There’s a lot of hyperbole in your post.
Firstly complaining about things happening elsewhere: take it up there, not here. We are not an art site, we don’t control or moderate what happens on those sites. If you have an issue with an actual post made by an actual user (or so-called “bad actor”) here then flag the post: we won’t tolerate the kind of behaviour you describe on these forums.

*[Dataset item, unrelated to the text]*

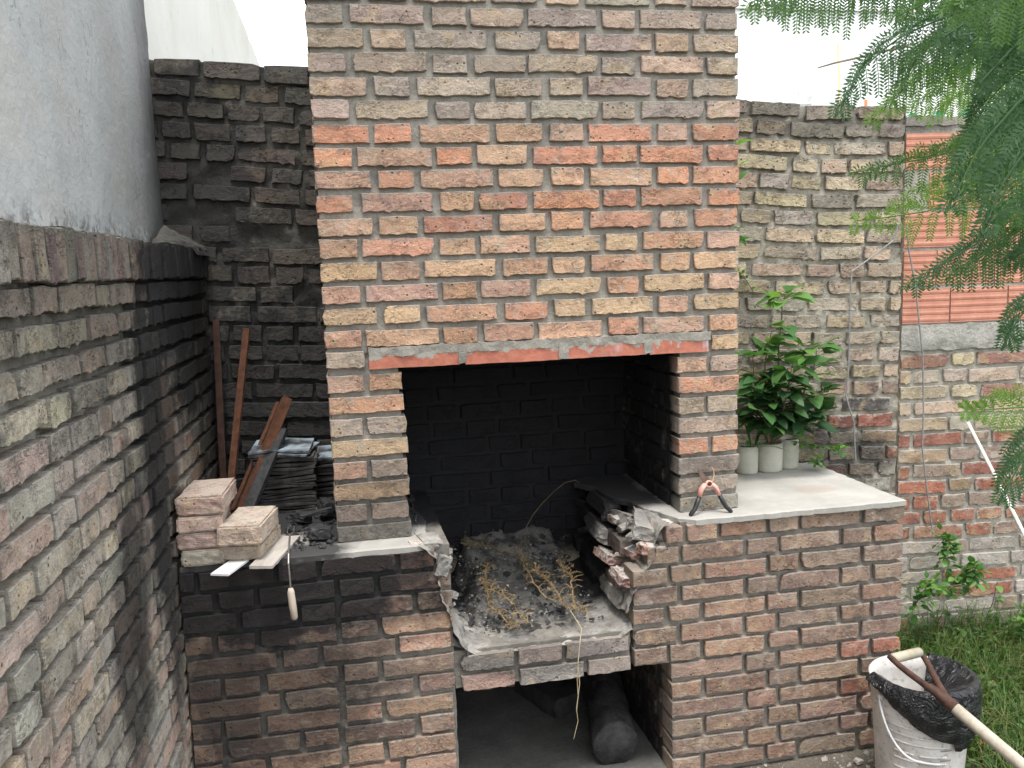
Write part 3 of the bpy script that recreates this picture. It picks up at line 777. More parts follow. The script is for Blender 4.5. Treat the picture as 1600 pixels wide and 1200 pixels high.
# broken cement and ash plaster in the trough
g = N('ash_plaster'); p = g.pos(); n1 = g.noise(p, 9, 5, .65); n2 = g.noise(p, 45, 5, .75)
c = g.mix(g.rng(n1, .36, .62), (.17, .16, .15), (.38, .36, .33)); c = g.mix(g.ma('MULTIPLY', g.rng(n2, .56, .66), .6), c, (.07, .065, .065))
c = g.mix(soot(g, [((.74, .74, -.2), (.62, .50, .5), .96, 'box'), ((.72, .18, -.42), (.22, .22, .12), .9)], .5), c, (.022, .021, .022))
g.col(c); g.nrm(g.bump(g.ma('ADD', g.noise(p, 30, 5, .75), g.ma('MULTIPLY', n2, .5)), .8, .015)); M_ASHP = g.m
def sheet(name, fx, nu_, nv_, mat, parent=bq, smooth=True):
    V = [fx(i/nu_, j/nv_) for i in range(nu_+1) for j in range(nv_+1)]
    F = [(i*(nv_+1)+j, (i+1)*(nv_+1)+j, (i+1)*(nv_+1)+j+1, i*(nv_+1)+j+1) for i in range(nu_) for j in range(nv_)]
    return link(name, mesh(name, V, F, smooth), mat, parent)
def fl(u, v):                                  # left flank, top to floor, back to front
    y = -.127+v*.9; z = .004-.44*u
    x = .338+.10*u**2.2+.035*fbm((0, y, z), 9, 3)+.012*nz((1, y, z), 40)
    if u < .12: x -= .06*(1-u/.12)
    edge_ = max(0, 1-v/.04); x -= .01*edge_
    return (x+.02, y+.014*nz((2, z, 3), 14)*(v < .05), z)
sheet('ash_plaster', fl, 40, 70, M_ASHP)
def flt(u, v):                                  # front lip of that flank, folded over the brick ends
    z = .0-.42*u; x = .30+.075*v+.012*fbm((0, 1, z), 25, 3)+.09*u*v*u
    return (x+.012, -.118-.018*math.sin(math.pi*min(1, v*1.1))+.006*nz((x, 0, z), 40)-.0, z)
def trough_floor(u, v):
    x = .39+.71*u; y = by(x)+.004+v*.9
    h = -.425+.012*fbm((x, y, 0), 16, 5)+.10*max(0, (y-.15))**1.5*.3
    h += .05*math.exp(-((u-.0)/.10)**2)+.03*math.exp(-((u-1)/.06)**2)
    if v < .02: h -= .02; 
    return (x, y+.01*nz((x, 0, 0), 22)*(v < .05), h)
sheet('trough_floor', trough_floor, 60, 70, M_ASHP)
# broken cement and rubble stepping down at the right flank
def rock(c3, s3, seed, rot=None, n1_=.35):
    bm = bmesh.new(); bmesh.ops.create_icosphere(bm, subdivisions=3, radius=1)
    for v in bm.verts:
        k = 1+n1_*noise.noise(v.co*1.3+Vector((seed, 0, 0)))+.15*noise.noise(v.co*4+Vector((seed, 2, 0)))
        q_ = v.co*k; q_ = Vector([math.copysign(min(abs(t), .62), t) for t in q_]); q_ += v.co*(.10*noise.noise(v.co*3.1+Vector((seed, 5, 0)))+.08*noise.noise(v.co*8+Vector((seed, 5, 0)))); v.co = Vector((q_.x*s3[0], q_.y*s3[1], q_.z*s3[2]))
    me = bpy.data.meshes.new('rubble'); bm.to_mesh(me); bm.free(); return me
def rocko(name, c3, s3, seed, mat, parent, rot=(0, 0, 0), color=None):
    return link(name, rock(c3, s3, seed), mat, parent, Matrix.Translation(c3) @ Euler(rot).to_matrix().to_4x4(), color)
M_BROKE = brick_mat('broken_brick', [((.80, .75, -.1), (.60, .50, .42), .92, 'box')], mortar=(.5, .48, .44), smear=.6, pits=.6)
rocko('broken_cement', (1.215, .05, -.055), (.10, .16, .05), 3, M_ASHP, bq, (.1, .25, -.3))
rocko('broken_cement', (1.165, .17, -.06), (.07, .16, .045), 5, M_ASHP, bq, (-.1, .3, .1))
rocko('broken_cement', (1.14, .42, -.05), (.06, .22, .05), 8, M_ASHP, bq, (0, .2, 0))
rocko('broken_brick', (1.20, -.055, -.115), (.09, .055, .032), 11, M_BROKE, bq, (.05, .12, .1), (.36, .17, .13))
rocko('broken_brick', (1.15, .05, -.14), (.06, .10, .03), 12, M_BROKE, bq, (.1, -.3, .2), (.32, .2, .17))
rocko('broken_brick', (1.26, -.03, -.035), (.07, .05, .026), 15, M_BROKE, bq, (.1, .15, -.5), (.34, .24, .19))
rocko('broken_brick', (1.09, .0, -.235), (.05, .10, .028), 17, M_BROKE, bq, (.1, .25, .12), (.33, .2, .18))
rocko('broken_brick', (1.075, .16, -.20), (.05, .12, .03), 18, M_BROKE, bq, (.0, .4, .1), (.3, .19, .17))
rocko('broken_cement', (1.085, .30, -.13), (.06, .16, .05), 21, M_ASHP, bq, (.1, .5, .1))
rocko('broken_cement', (1.08, .10, -.33), (.03, .2, .05), 22, M_ASHP, bq, (.0, .1, .03))
rocko('broken_cement', (.335, -.04, -.018), (.06, .09, .035), 31, M_ASHP, bq, (.1, .1, .2))
rocko('broken_cement', (.372, -.085, -.085), (.04, .05, .06), 32, M_ASHP, bq, (.1, .4, .2))
rocko('broken_brick', (.285, -.075, -.012), (.045, .04, .024), 33, M_BROKE, bq, (.0, .1, .2), (.46, .28, .22))
def shoulder(u, v):
    y = by(1.15)-.004+.62*u; z = -.345+.335*v+.02*math.sin(v*9)
    x = 1.075+.17*v**1.3+.018*fbm((0, y, z), 12, 5)+.016*fbm((3, y, z), 34, 6)+.02*math.sin(v*12)*.5
    return (x, y+.012*nz((0, z, 4), 30)*(u < .03), z)
sheet('broken_shoulder', shoulder, 60, 40, M_ASHP)
r_ = random.Random(9)
for i in range(26):
    t = r_.random(); y_ = -.04+.7*t; s_ = r_.uniform(.012, .038)
    rocko('rubble', (1.10+r_.uniform(-.02, .12)+.02*t, y_, -.30+r_.random()*.26), (s_*1.3, s_*1.1, s_*.7), 100+i, M_BROKE if i % 3 else M_ASHP, bq, (r_.uniform(-.5, .5), r_.uniform(-.3, .6), r_.uniform(0, 3)), jit(r_.choice([(.34, .2, .16), (.36, .28, .23), (.3, .27, .25)])))
for i in range(9):
    s_ = r_.uniform(.010, .026)
    rocko('rubble', (.40+r_.uniform(-.03, .03), -.02+.6*r_.random(), -.36+r_.random()*.3), (s_, s_, s_*.8), 140+i, M_ASHP, bq, (0, .6, r_.uniform(0, 3)))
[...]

In regard to copyright not being a useful tool: No, it doesn’t change ownership of the original art, however by agreeing to the T’s and C’s and posting your art on a site you have granted copyright (lit. the right to make copies) to that site and the end user. Most terms do not specify or limit the purpose. Spidering the site and building a dataset would be legal - it’s what all search engines do and has been tested in court. Using that dataset to train a generative engine is just transforming the data. Now, if you could write a prompt that would generate a good facsimile of your own work you’d have a case - but that’s a big if. There would be little point in trying if your art isn’t even in the training data (from what I’ve briefly looked at it really is the best of the best).
I’m not defending it, just pointing out the problems, which is why I mentioned the GDPR as it is very explicity opt-in (unlike the DMCA). If artists are not adequately protected in a country, then that’s an issue to take up with the country’s legislative branch of government.
Regarding plagirism: This is an ethical concern where there are only penalties in an academic environment. Outside that, it’s only illegal if it violates copyright (see above). It’s also rather simplistic to suggest that a generative model can only regurgitate things it has already been shown (it can go beyond that). The same is true of the bulk of human artists and their artwork. Most will turn to reference material or other artists work (prior to image search artists were actively encouraged to build up their own library of reference images), which is what a generative model effectively does.
Regarding the Writer’s Strike: This is a dispute primarily about pay, not AI. The principle concern is that contracts failed to anticipate streaming services so writers don’t get paid for re-runs like they did on broadcast channels. On the flip side, streaming services have allowed the creation of more inventive things that would have been crushed by the medioce state of US TV and Movie making. It will be interesting to see the outcome in regard to AI tools, as obviously they could either help or replace writers. Writers will have to choose which - they likely can’t have AI assistance if they ban AI writing. But the strike itself is a wholy predicatable event, contracts expire, strike, even poorer and/or cancelled shows, contracts re-negotiated, work resumes. The SAG is up next. Meanwhile in other territories work flourishes…
I too am concerned about the applications of AI, and I don’t think it would be wise to replace the kind of artists who can create a good background, or whatever else (writing, programming, world building …) - you don’t get to pick and choose! Each one of those is someone’s passion and/or job. Edit: I find it somewhat ironic that artists have also been trying to use AI to generate code - hint: it sucks donkey balls at RenPy script.
Given the focus here of games though, and encouraging people to make their own, what would you do? Few artists would even consider putting in the commitment and effort without recompense that developers do (and very few developers are also talented artists), so we are left with the choices of AI art, stolen art, a very limited set of public domain pieces, or no/limited art in games.
While the legal questions remain unanswered you’ll have to make your own choices about the ethics of using AI in whatever you choose to do, as will everyone else.